REQUIRED WORK:
Repeat exactly the lines running from the first line of the data to the line containing "def X(x, Y=0.0): return pt(x, 317, Y)[0]", both ends included, and nothing else; drop the pictures.

DATA BLOCK:
⁂
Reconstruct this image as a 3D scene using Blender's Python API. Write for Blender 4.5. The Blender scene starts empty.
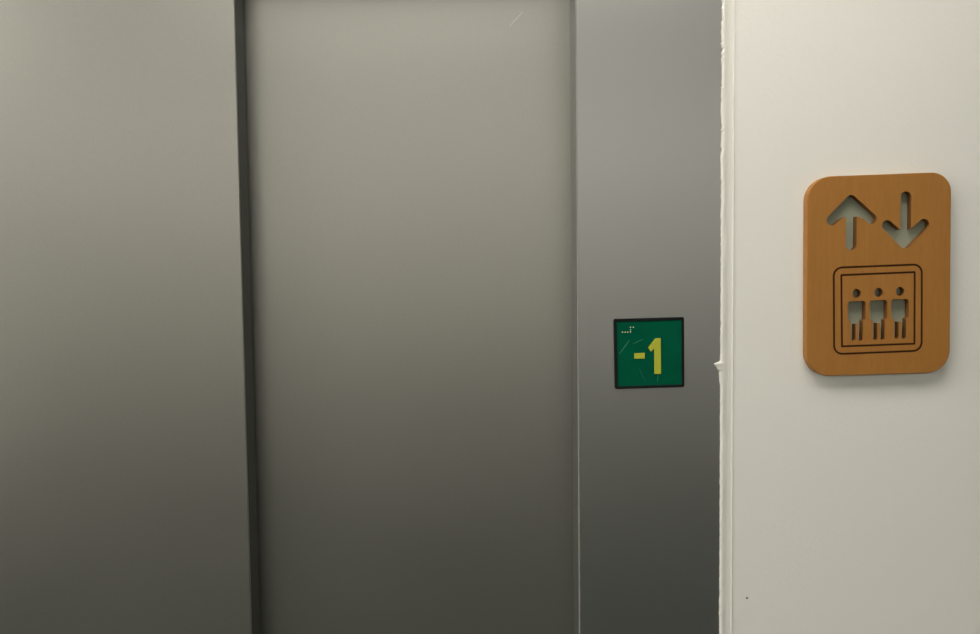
import bpy, bmesh, math, random
from mathutils import Matrix, Vector, noise
random.seed(4)
scn = bpy.context.scene
COL = scn.collection

LA, LB, LW, EXPO = 36, 30, 4, 0.05
# ------------------------------------------------------------------ camera
F = 800.0
DIST = 0.96
CAMZ = 1.62
PITCH = math.radians(3.03)
ROLL = math.radians(0.65)
cam_d = bpy.data.cameras.new('camera'); cam = bpy.data.objects.new('camera', cam_d); COL.objects.link(cam)
cam_d.sensor_width = 36; cam_d.lens = 36 * F / 980; cam_d.clip_start = 0.02
R = Matrix.Rotation(math.pi / 2 - PITCH, 4, 'X') @ Matrix.Rotation(-ROLL, 4, 'Z')
CAMX = 0.0
cam.matrix_world = Matrix.Translation((CAMX, -DIST, CAMZ)) @ R
scn.camera = cam
R3 = R.to_3x3(); CP = Vector((CAMX, -DIST, CAMZ))

def pt(x, y, Y=0.0):
    """the point of the vertical plane at depth Y that the photo shows at (x, y) -> (X, Z)"""
    d = R3 @ Vector(((x - 490) / F, -(y - 317) / F, -1))
    p = CP + d * ((Y - CP.y) / d.y)
    return p.x, p.z

def X(x, Y=0.0): return pt(x, 317, Y)[0]

# ------------------------------------------------------------------ materials
def mat(name, col, rough=0.5, metal=0.0, spec=0.5):
    m = bpy.data.materials.new(name); m.use_nodes = True
    b = m.node_tree.nodes['Principled BSDF']
    b.inputs['Base Color'].default_value = (*col, 1)
    b.inputs['Roughness'].default_value = rough
    b.inputs['Metallic'].default_value = metal
    b.inputs['Specular IOR Level'].default_value = spec
    return m
def nd(m, t, **k):
    n = m.node_tree.nodes.new(t)
    for a, v in k.items(): setattr(n, a, v)
    return n
def lk(m, a, b): m.node_tree.links.new(a, b)
def bsdf(m): return m.node_tree.nodes['Principled BSDF']
def coords(m, scale):
    tc = nd(m, 'ShaderNodeTexCoord'); mp = nd(m, 'ShaderNodeMapping')
    mp.inputs['Scale'].default_value = scale
    lk(m, tc.outputs['Object'], mp.inputs['Vector']); return mp.outputs['Vector']
def noise_n(m, scale, sc, detail=3, rough=0.5):
    n = nd(m, 'ShaderNodeTexNoise'); n.inputs['Scale'].default_value = sc
    n.inputs['Detail'].default_value = detail; n.inputs['Roughness'].default_value = rough
    lk(m, coords(m, scale), n.inputs['Vector']); return n
def ramp(m, src, a, b, p0=0.3, p1=0.7):
    r = nd(m, 'ShaderNodeValToRGB')
    r.color_ramp.elements[0].position = p0; r.color_ramp.elements[1].position = p1
    r.color_ramp.elements[0].color = (*a, 1); r.color_ramp.elements[1].color = (*b, 1)
    lk(m, src, r.inputs['Fac']); return r
def bump(m, src, strength, dist):
    b = nd(m, 'ShaderNodeBump'); b.inputs['Strength'].default_value = strength; b.inputs['Distance'].default_value = dist
    lk(m, src, b.inputs['Height']); lk(m, b.outputs['Normal'], bsdf(m).inputs['Normal'])

def steel_mat(name, c, rough):
    m = mat(name, c, rough, 1.0)
    g = noise_n(m, (1, 1, 1), 900, 2, 0.6)              # fine grain of the satin finish
    r = ramp(m, g.outputs['Fac'], tuple(v * 0.95 for v in c), tuple(v * 1.05 for v in c), 0.25, 0.75)
    lk(m, r.outputs['Color'], bsdf(m).inputs['Base Color'])
    w = noise_n(m, (1.0, 1, 1.6), 2.6, 3, 0.5)         # uneven polish
    mr = nd(m, 'ShaderNodeMapRange'); mr.inputs['To Min'].default_value = rough - 0.04; mr.inputs['To Max'].default_value = rough + 0.04
    lk(m, w.outputs['Fac'], mr.inputs['Value']); lk(m, mr.outputs['Result'], bsdf(m).inputs['Roughness'])
    return m
STEEL = steel_mat('satin_steel', (0.355, 0.352, 0.325), 0.38)
STEEL_J = steel_mat('satin_steel_frame', (0.365, 0.37, 0.36), 0.37)
DARK = mat('dark_rubber', (0.02, 0.022, 0.02), 0.7)

WALL = mat('white_wall_paint', (0.74, 0.735, 0.70), 0.75, 0, 0.25)
_n = noise_n(WALL, (1, 1, 1), 230, 3, 0.55); bump(WALL, _n.outputs['Fac'], 0.35, 0.0012)
FILL = mat('white_filler_paint', (0.69, 0.685, 0.64), 0.6, 0, 0.3)
_n = noise_n(FILL, (1, 1, 0.5), 500, 2, 0.5); bump(FILL, _n.outputs['Fac'], 0.3, 0.0004)
CEIL = mat('ceiling_paint', (0.82, 0.81, 0.77), 0.8)
ROOMW = mat('room_wall_paint', (0.70, 0.70, 0.65), 0.8)
FLOOR = mat('dark_floor', (0.045, 0.043, 0.04), 0.6)
_n = noise_n(FLOOR, (1, 1, 1), 60, 4, 0.6)
lk(FLOOR, ramp(FLOOR, _n.outputs['Fac'], (0.011, 0.016, 0.014), (0.018, 0.025, 0.022)).outputs['Color'], bsdf(FLOOR).inputs['Base Color'])

def wood_mat():
    m = mat('varnished_beech', (0.42, 0.2, 0.055), 0.5, 0, 0.25)
    a = noise_n(m, (70, 5, 5), 3.0, 4, 0.6)             # upright grain
    b = noise_n(m, (900, 60, 60), 1.0, 2, 0.6)          # pores
    ra = ramp(m, a.outputs['Fac'], (0.335, 0.148, 0.031), (0.365, 0.163, 0.035), 0.3, 0.72)
    rb = ramp(m, b.outputs['Fac'], (0.93, 0.92, 0.9), (1, 1, 1), 0.3, 0.6)
    mx = nd(m, 'ShaderNodeMix', data_type='RGBA', blend_type='MULTIPLY'); mx.inputs[0].default_value = 1
    lk(m, ra.outputs['Color'], mx.inputs[6]); lk(m, rb.outputs['Color'], mx.inputs[7])
    lk(m, mx.outputs[2], bsdf(m).inputs['Base Color']); bump(m, b.outputs['Fac'], 0.15, 0.0003)
    return m
WOOD = wood_mat()
BURNT = mat('burnt_engraving', (0.055, 0.017, 0.006), 0.8, 0, 0.2)
BLACK = mat('black_plastic', (0.006, 0.008, 0.009), 0.5, 0, 0.12)
GREEN = mat('green_plate', (0.002, 0.066, 0.034), 0.6, 0, 0.03)
_n = noise_n(GREEN, (1, 1, 1), 30, 3, 0.5)
lk(GREEN, ramp(GREEN, _n.outputs['Fac'], (0.0001, 0.070, 0.036), (0.0004, 0.088, 0.045)).outputs['Color'], bsdf(GREEN).inputs['Base Color'])
YELLOW = mat('yellow_green_relief', (0.40, 0.42, 0.035), 0.5, 0, 0.3)
DOTS = mat('braille_pale', (0.50, 0.60, 0.34), 0.5)
SCR = mat('pale_scratch', (0.035, 0.19, 0.11), 0.6)
SCRB = mat('blue_scratch', (0.004, 0.075, 0.072), 0.6)
SCRS = mat('steel_scratch', (0.55, 0.54, 0.5), 0.4, 1.0)
SCRD = mat('dull_scuff', (0.36, 0.36, 0.34), 0.5, 1.0)
CHAR = mat('laser_cut_edge', (0.17, 0.072, 0.02), 0.7, 0, 0.2)
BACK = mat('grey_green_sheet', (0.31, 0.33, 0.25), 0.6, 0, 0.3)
EDGE = mat('door_edge_shade', (0.05, 0.052, 0.048), 0.5, 0, 0.3)
SPECK = mat('dark_speck', (0.05, 0.045, 0.04), 0.8)

# ------------------------------------------------------------------ helpers
def obj(name, bm, m, parent=None, smooth=False, loc=None):
    bmesh.ops.recalc_face_normals(bm, faces=bm.faces)
    me = bpy.data.meshes.new(name); 
    if loc is not None: bmesh.ops.translate(bm, verts=bm.verts, vec=-Vector(loc))
    bm.to_mesh(me); bm.free()
    for mm in (m if isinstance(m, (list, tuple)) else [m]): me.materials.append(mm)
    if smooth:
        for p in me.polygons: p.use_smooth = True
    o = bpy.data.objects.new(name, me); COL.objects.link(o)
    if loc is not None: o.location = loc
    if parent:
        o.parent = parent
        if loc is None: o.matrix_parent_inverse = Matrix.Translation(-parent.location)
    return o
def tag(o, label, cat, group=None, kind=None):
    o['label'] = label; o['category'] = cat
    if group: o['group'] = group
    if kind: o['kind'] = kind
    return o
def box(bm, a, b):
    vs = [bm.verts.new((x, y, z)) for x in (a[0], b[0]) for y in (a[1], b[1]) for z in (a[2], b[2])]
    for f in ((0,1,3,2),(4,6,7,5),(0,4,5,1),(2,3,7,6),(0,2,6,4),(1,5,7,3)):
        bm.faces.new([vs[i] for i in f])
    return vs
def bevel(bm, w, seg=2):
    bmesh.ops.bevel(bm, geom=[e for e in bm.edges], offset=w, segments=seg, profile=0.5, affect='EDGES')
def prism(bm, pts, y0, y1, mi=0):
    """closed prism of the XZ outline pts between depths y0 and y1"""
    a = [bm.verts.new((p[0], y0, p[1])) for p in pts]; b = [bm.verts.new((p[0], y1, p[1])) for p in pts]
    n = len(pts); fs = [bm.faces.new(a), bm.faces.new(list(reversed(b)))]
    for i in range(n):
        fs.append(bm.faces.new((a[i], b[i], b[(i+1) % n], a[(i+1) % n])))
    for f in fs: f.material_index = mi
    return fs
def inset(pts, w):
    """move a clockwise or anticlockwise outline inwards by w"""
    n = len(pts); area = sum(pts[i][0]*pts[(i+1)%n][1] - pts[(i+1)%n][0]*pts[i][1] for i in range(n))
    s = 1 if area > 0 else -1; out = []
    for i in range(n):
        p, q, r = Vector(pts[i-1]), Vector(pts[i]), Vector(pts[(i+1) % n])
        d1 = (q-p).normalized(); d2 = (r-q).normalized()
        n1 = Vector((-d1.y, d1.x))*s; n2 = Vector((-d2.y, d2.x))*s
        h = (n1+n2).normalized(); out.append(tuple(q + h*w/max(0.3, h.dot(n1))))
    return out
def plate(bm, pts, yb, yf, bev, seg=3):
    """plate with outline pts, back at yb, front at yf, rounded front edge"""
    rings = [(pts, yb), (pts, yf + bev)]
    for k in range(1, seg + 1):
        a = math.pi/2*k/seg
        rings.append((inset(pts, bev*(1-math.cos(a))), yf + bev*(1-math.sin(a))))
    vs = [[bm.verts.new((p[0], y, p[1])) for p in r] for r, y in rings]
    n = len(pts)
    for a, b in zip(vs, vs[1:]):
        for i in range(n): bm.faces.new((a[i], a[(i+1) % n], b[(i+1) % n], b[i]))
    bm.faces.new(vs[0]); bm.faces.new(vs[-1])
def rquad(c, r, seg=8):
    """quad with corners c (pixels, in order), each rounded with radius r px -> pixel outline"""
    out = []
    rr = r if isinstance(r, (list, tuple)) else [r]*4
    for i in range(4):
        p, q, s = Vector(c[i-1]), Vector(c[i]), Vector(c[(i+1) % 4])
        if rr[i] <= 0: out.append(tuple(q)); continue
        a = (p-q).normalized(); b = (s-q).normalized()
        A = q + a*rr[i]; B = q + b*rr[i]; C = A + b*rr[i]
        for k in range(seg + 1):
            t = math.pi/2*k/seg
            out.append(tuple(C - b*rr[i]*math.cos(t) - a*rr[i]*math.sin(t)))
    return out
def px(pts, Y): return [pt(p[0], p[1], Y) for p in pts]
def capsule(p, q, r, r2=None, seg=10):
    p, q = Vector(p), Vector(q); r2 = r if r2 is None else r2
    a = math.atan2(q.y-p.y, q.x-p.x)
    return ([(q.x + r2*math.cos(a - math.pi/2 + math.pi*k/seg), q.y + r2*math.sin(a - math.pi/2 + math.pi*k/seg)) for k in range(seg+1)] +
            [(p.x + r*math.cos(a + math.pi/2 + math.pi*k/seg), p.y + r*math.sin(a + math.pi/2 + math.pi*k/seg)) for k in range(seg+1)])

# ------------------------------------------------------------------ room around
RX0, RX1, RY0, RY1, RH = -4.4, 4.2, -6.0, 0.20, 2.62
T = 0.1
DOORH = pt(490, -70, 0.0)[1]
Y_J, Y_L, Y_D = 0.0, 0.025, 0.067      # frame face, left door panel face, recessed door panel face
Y_W = -0.003                            # white wall face
XJ0 = X(577.5, Y_J); XJ1 = X(724, Y_J); XW = X(732.5, Y_W)
XLE = X(243, Y_L)                       # free edge of the left panel
XO = -0.86                              # outer side of the doorway on the left
XF = XO - (XJ1 - XJ0)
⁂
WRITTEN RESPONSE:
Reconstruct this image as a 3D scene using Blender's Python API. Write for Blender 4.5. The Blender scene starts empty.
import bpy, bmesh, math, random
from mathutils import Matrix, Vector, noise
random.seed(4)
scn = bpy.context.scene
COL = scn.collection

LA, LB, LW, EXPO = 36, 30, 4, 0.05
# ------------------------------------------------------------------ camera
F = 800.0
DIST = 0.96
CAMZ = 1.62
PITCH = math.radians(3.03)
ROLL = math.radians(0.65)
cam_d = bpy.data.cameras.new('camera'); cam = bpy.data.objects.new('camera', cam_d); COL.objects.link(cam)
cam_d.sensor_width = 36; cam_d.lens = 36 * F / 980; cam_d.clip_start = 0.02
R = Matrix.Rotation(math.pi / 2 - PITCH, 4, 'X') @ Matrix.Rotation(-ROLL, 4, 'Z')
CAMX = 0.0
cam.matrix_world = Matrix.Translation((CAMX, -DIST, CAMZ)) @ R
scn.camera = cam
R3 = R.to_3x3(); CP = Vector((CAMX, -DIST, CAMZ))

def pt(x, y, Y=0.0):
    """the point of the vertical plane at depth Y that the photo shows at (x, y) -> (X, Z)"""
    d = R3 @ Vector(((x - 490) / F, -(y - 317) / F, -1))
    p = CP + d * ((Y - CP.y) / d.y)
    return p.x, p.z

def X(x, Y=0.0): return pt(x, 317, Y)[0]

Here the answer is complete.